Some people hated it. “If you sat with me from 8.30am to 2.30pm, the amount of walkouts was massive,” he says.
Once a week, the cafe closed during the day to prepare for the Small Dinner Club, a evening with a set-course menu, natural wines and no vegetarian option. You may have seen the black, severed chicken heads on Instagram. “Dinner pushes more boundaries,” he says. “We experiment more with what pairs with what.”
In February, the pair shut the cafe for good, and installed a modest kitchen and some wine fridges. They now do the Small Dinner Club five nights a week. “We want control of every aspect, from when you walk in until you leave,” says Rojanametin. “That’s why we got started: we got fed up. We thought we could do better.”
When I visited a couple of weeks ago, the tiny venue was three-quarters full. Rojanametin stood sedately behind the new kitchen counter, which takes up about half the space. When the time came, he plated a dish on handmade crockery and sent it across the pass.
Called, unhelpfully, Too Many Italians and Only One Asian, the dish looked like a twist of capellini pasta delicately coated in breadcrumbs touched with a dab of ragù. But on closer inspection, this was julienned green papaya served warm; a pesto made from sator (known in Thailand as “stinky beans”); and crumbs made from school prawn. A touch of fermented garlic brought everything together.
“I get inspired by the fact we’re in Carlton, surrounded by all these Italians. I want to cook a pasta dish,” says Rojanametin. “But it’s Thai.”
What makes the dish brilliant is it’s both studious and deeply personal. A select bookshelf at the back of the shop holds Christian Puglisi and Thomas Keller. One of the most striking dishes of the evening is an homage (or a challenge) to great British chef, Marco Pierre White. But no matter how much homework the team at Nora has clearly done, the dishes are hugely intuitive, drawing in familiar flavours from Rojanametin’s childhood. Whether it’s technically accomplished or not doesn’t matter – it’s just exciting, unusual food.
“I just create the flavours that I know. That’s me. Every dish, if you eat and you think enough, you’d know it was Thai,” he says. “But I have to work harder than other people, because I have no [cooking] background. I don’t have the training. I have to read more, and I have to think more. I dream about food. I don’t mind, because that’s what I love to do.”
Another reason Nora is worth talking about is because of how much it achieves with so little. When the cafe first opened, the eggs went in the waterbath simply because they didn’t have a cooktop. Now there’s a cooktop, but much of the menu comes from finding creative ways to deal with space limitations. The best dish of the night, for instance, was a piece of blue mackerel, served slightly pickled under a small hill of spicy green-chilli granita, a slice of compressed watermelon and a black-sesame reduction. It’s visually arresting, disarmingly uncomplicated and totally delicious.

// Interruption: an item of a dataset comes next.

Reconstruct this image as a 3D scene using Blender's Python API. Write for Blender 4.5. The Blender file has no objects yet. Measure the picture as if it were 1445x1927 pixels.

It’s not going to appeal to everyone. But Rojanametin and Thamthanakorn’s devotion to their vision, considering the inherent challenges of running of a restaurant business, is admirable.
If we’re not paying enough attention to Nora at the moment, it’s probably because there’s not an easy category in which to place the whole experiment.
“We’ll never compromise,” says Rojanametin. “It doesn’t matter how many people walk out. It’s not that we don’t care. We’re not here to change anything, but we’re here to make a statement. We’re here to please ourselves.”
Nora
156 Elgin Street, Carlton
The progressive experience tasting menu is $95. Alcoholic beverage match is an additional $75. Non-alcoholic drinks matching is an additional $55. Nora cannot currently accommodate guests who don’t eat fish or dairy, but is working on a vegetarian menu.